Description of the task – Output every line of the material exactly, omitting images.

***

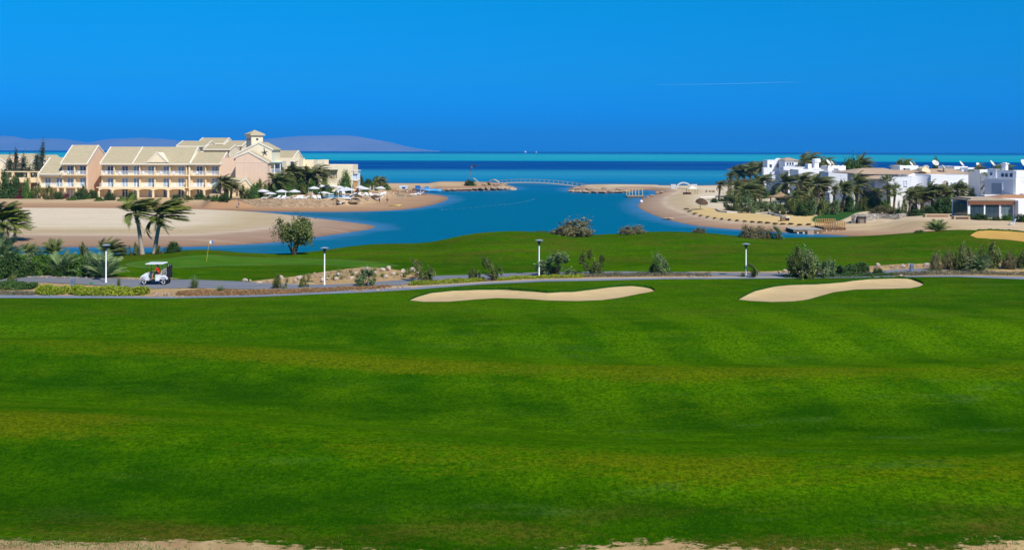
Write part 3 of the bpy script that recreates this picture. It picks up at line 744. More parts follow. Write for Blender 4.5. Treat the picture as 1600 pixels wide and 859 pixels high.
# the pediment, a flat triangular gablet on the front slope
pd = MB(); xa, xb, xm = hx(231), hx(264), hx(246)
pd.prism([(xa, ZE + .1), (xb, ZE + .1), (xm, ZE + 2.6)], 'y', YF - .3, YF + 4.0); pd.build('pediment', IVORY, B)
pt = MB(); pt.prism([(xa - .3, ZE + .02), (xa + .3, ZE + .02), (xm, ZE + 2.5), (xb - .3, ZE + .02), (xb + .3, ZE + .02), (xm, ZE + 2.85)], 'y', YF - .42, YF - .31); pt.build('pediment_trim', TRIM, B)
C = hotel_wing('cream hotel bay two rooms wide with a pink gable end beside the long block', 297.6, 345, [(297.6, 321, [310]), (321, 344, [334])], YF + 5.4, 11.9, YF + 12, mid_px0=None, zb=8.6)
A = hotel_wing('cream hotel block of three storeys with a tall pink gable end standing apart', 95.5, 137, [(95.5, 116, [107]), (116, 136, [127])], YF + 6.6, 13.6, YF + 11.8, arches=False, zb=11)
# its lower wing of two storeys
ax0, ax1 = hx(61), hx(95)
A2 = thing('hotel_wing', 'low two storey hotel wing with a sloping khaki roof beside the apart block', 'hotel building', ((ax0 + ax1) / 2, YF + 1.05, ZB))
w = MB(); w.box(ax0 + .05, ax1, YF + 1.05, YF + 11, ZB - .5, 6.3); w.build('wall', CREAM, A2)
gable_wall(A2, ax0, ax0 + .3, YF, YF + 6.2, YF + 11, ZB - .5, 6.7, 10.4, CREAM)
roof_gable(A2, ax0, ax1, YF, YF + 6.2, YF + 11, 6.7, 10.4)
for a, b, q in ((61, 77, 69), (77, 94, 87)):
    railing(A2, hx(a) + .2, hx(b) - .2, YF - .98, Z1)
    lattice(A2, hx(a) + .25, hx(b) - .25, YF - .1, 6.05)
    french_window(A2, hx(q + 3), YF + 1.05, Z1 + .02, mat=BPANE); french_window(A2, hx(q + 3), YF + 1.05, ZB + .05, mat=CURT)
s = MB(); s.box(ax0 - .8, ax1, YF - 1.1, YF + 1.05, Z1 - .22, Z1); s.build('balcony_slab', CREAM, A2)
for q in (62.5, 80, 93):
    col = MB(); col.box(hx(q) - .22, hx(q) + .22, YF - 1.05, YF - .65, ZB - .5, Z1 - .23); col.build('pillar', CREAM, A2)
for q in (104, 122, 136):
    col = MB(); col.box(hx(q) - .22, hx(q) + .22, YF - 1.05, YF - .65, ZB - .5, Z1 - .23); col.build('pillar', CREAM, A)

def block(name, label, px0, px1, ytop, Y, depth, mat, cat='building', zb=.4, par=.45):
    x0, x1 = X_(px0, Y), X_(px1, Y); z1 = Z_(ytop, Y, (px0 + px1) / 2)
    r = thing(name, label, cat, ((x0 + x1) / 2, Y + depth / 2, zb))
    m = MB(); m.shell(x0, x1, Y, Y + depth, zb, z1, par); m.build('wall', mat, r)
    return r, x0, x1, z1
def slit(root, px, py0, py1, Y, w=.5, mat=PANE, fm=None, name='window', arched=False):
    x = X_(px, Y); z0, z1 = Z_(py1, Y, px), Z_(py0, Y, px)
    m = MB(); e = .1
    if arched:
        zs = z1 - w * .5; n = 10
        ring = [(x + (w / 2 + e) * math.cos(math.pi * k / n), zs + (w / 2 + e) * math.sin(math.pi * k / n)) for k in range(n + 1)]
        inn = [(x + (w / 2) * math.cos(math.pi * k / n), zs + (w / 2) * math.sin(math.pi * k / n)) for k in range(n + 1)]
        for k in range(n):
            m.prism([ring[k], ring[k + 1], inn[k + 1], inn[k]], 'y', Y - .1, Y + .05)
        m.box(x - w / 2 - e, x - w / 2, Y - .1, Y + .05, z0, zs).box(x + w / 2, x + w / 2 + e, Y - .1, Y + .05, z0, zs)
        m.box(x - .03, x + .03, Y - .06, Y + .04, z0, zs + w * .45)
        f = m.build(name, fm or FRAME, root)
        p = MB(); p.prism([(x - w / 2, z0), (x + w / 2, z0)] + inn, 'y', Y - .03, Y + .04); p.build('pane', mat, f)
    else:
        m.box(x - w / 2 - e, x - w / 2, Y - .1, Y + .05, z0, z1).box(x + w / 2, x + w / 2 + e, Y - .1, Y + .05, z0, z1)
        m.box(x - w / 2 - e, x + w / 2 + e, Y - .1, Y + .05, z1, z1 + e).box(x - w / 2 - e, x + w / 2 + e, Y - .14, Y + .05, z0 - e, z0)
        f = m.build(name, fm or FRAME, root)
        p = MB(); p.box(x - w / 2, x + w / 2, Y - .03, Y + .04, z0, z1); p.build('pane', mat, f)
    return f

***

Finished answer –
Write part 3 of the bpy script that recreates this picture. It picks up at line 744. More parts follow. Write for Blender 4.5. Treat the picture as 1600 pixels wide and 859 pixels high.
# the pediment, a flat triangular gablet on the front slope
pd = MB(); xa, xb, xm = hx(231), hx(264), hx(246)
pd.prism([(xa, ZE + .1), (xb, ZE + .1), (xm, ZE + 2.6)], 'y', YF - .3, YF + 4.0); pd.build('pediment', IVORY, B)
pt = MB(); pt.prism([(xa - .3, ZE + .02), (xa + .3, ZE + .02), (xm, ZE + 2.5), (xb - .3, ZE + .02), (xb + .3, ZE + .02), (xm, ZE + 2.85)], 'y', YF - .42, YF - .31); pt.build('pediment_trim', TRIM, B)
C = hotel_wing('cream hotel bay two rooms wide with a pink gable end beside the long block', 297.6, 345, [(297.6, 321, [310]), (321, 344, [334])], YF + 5.4, 11.9, YF + 12, mid_px0=None, zb=8.6)
A = hotel_wing('cream hotel block of three storeys with a tall pink gable end standing apart', 95.5, 137, [(95.5, 116, [107]), (116, 136, [127])], YF + 6.6, 13.6, YF + 11.8, arches=False, zb=11)
# its lower wing of two storeys
ax0, ax1 = hx(61), hx(95)
A2 = thing('hotel_wing', 'low two storey hotel wing with a sloping khaki roof beside the apart block', 'hotel building', ((ax0 + ax1) / 2, YF + 1.05, ZB))
w = MB(); w.box(ax0 + .05, ax1, YF + 1.05, YF + 11, ZB - .5, 6.3); w.build('wall', CREAM, A2)
gable_wall(A2, ax0, ax0 + .3, YF, YF + 6.2, YF + 11, ZB - .5, 6.7, 10.4, CREAM)
roof_gable(A2, ax0, ax1, YF, YF + 6.2, YF + 11, 6.7, 10.4)
for a, b, q in ((61, 77, 69), (77, 94, 87)):
    railing(A2, hx(a) + .2, hx(b) - .2, YF - .98, Z1)
    lattice(A2, hx(a) + .25, hx(b) - .25, YF - .1, 6.05)
    french_window(A2, hx(q + 3), YF + 1.05, Z1 + .02, mat=BPANE); french_window(A2, hx(q + 3), YF + 1.05, ZB + .05, mat=CURT)
s = MB(); s.box(ax0 - .8, ax1, YF - 1.1, YF + 1.05, Z1 - .22, Z1); s.build('balcony_slab', CREAM, A2)
for q in (62.5, 80, 93):
    col = MB(); col.box(hx(q) - .22, hx(q) + .22, YF - 1.05, YF - .65, ZB - .5, Z1 - .23); col.build('pillar', CREAM, A2)
for q in (104, 122, 136):
    col = MB(); col.box(hx(q) - .22, hx(q) + .22, YF - 1.05, YF - .65, ZB - .5, Z1 - .23); col.build('pillar', CREAM, A)

def block(name, label, px0, px1, ytop, Y, depth, mat, cat='building', zb=.4, par=.45):
    x0, x1 = X_(px0, Y), X_(px1, Y); z1 = Z_(ytop, Y, (px0 + px1) / 2)
    r = thing(name, label, cat, ((x0 + x1) / 2, Y + depth / 2, zb))
    m = MB(); m.shell(x0, x1, Y, Y + depth, zb, z1, par); m.build('wall', mat, r)
    return r, x0, x1, z1
def slit(root, px, py0, py1, Y, w=.5, mat=PANE, fm=None, name='window', arched=False):
    x = X_(px, Y); z0, z1 = Z_(py1, Y, px), Z_(py0, Y, px)
    m = MB(); e = .1
    if arched:
        zs = z1 - w * .5; n = 10
        ring = [(x + (w / 2 + e) * math.cos(math.pi * k / n), zs + (w / 2 + e) * math.sin(math.pi * k / n)) for k in range(n + 1)]
        inn = [(x + (w / 2) * math.cos(math.pi * k / n), zs + (w / 2) * math.sin(math.pi * k / n)) for k in range(n + 1)]
        for k in range(n):
            m.prism([ring[k], ring[k + 1], inn[k + 1], inn[k]], 'y', Y - .1, Y + .05)
        m.box(x - w / 2 - e, x - w / 2, Y - .1, Y + .05, z0, zs).box(x + w / 2, x + w / 2 + e, Y - .1, Y + .05, z0, zs)
        m.box(x - .03, x + .03, Y - .06, Y + .04, z0, zs + w * .45)
        f = m.build(name, fm or FRAME, root)
        p = MB(); p.prism([(x - w / 2, z0), (x + w / 2, z0)] + inn, 'y', Y - .03, Y + .04); p.build('pane', mat, f)
    else:
        m.box(x - w / 2 - e, x - w / 2, Y - .1, Y + .05, z0, z1).box(x + w / 2, x + w / 2 + e, Y - .1, Y + .05, z0, z1)
        m.box(x - w / 2 - e, x + w / 2 + e, Y - .1, Y + .05, z1, z1 + e).box(x - w / 2 - e, x + w / 2 + e, Y - .14, Y + .05, z0 - e, z0)
        f = m.build(name, fm or FRAME, root)
        p = MB(); p.box(x - w / 2, x + w / 2, Y - .03, Y + .04, z0, z1); p.build('pane', mat, f)
    return f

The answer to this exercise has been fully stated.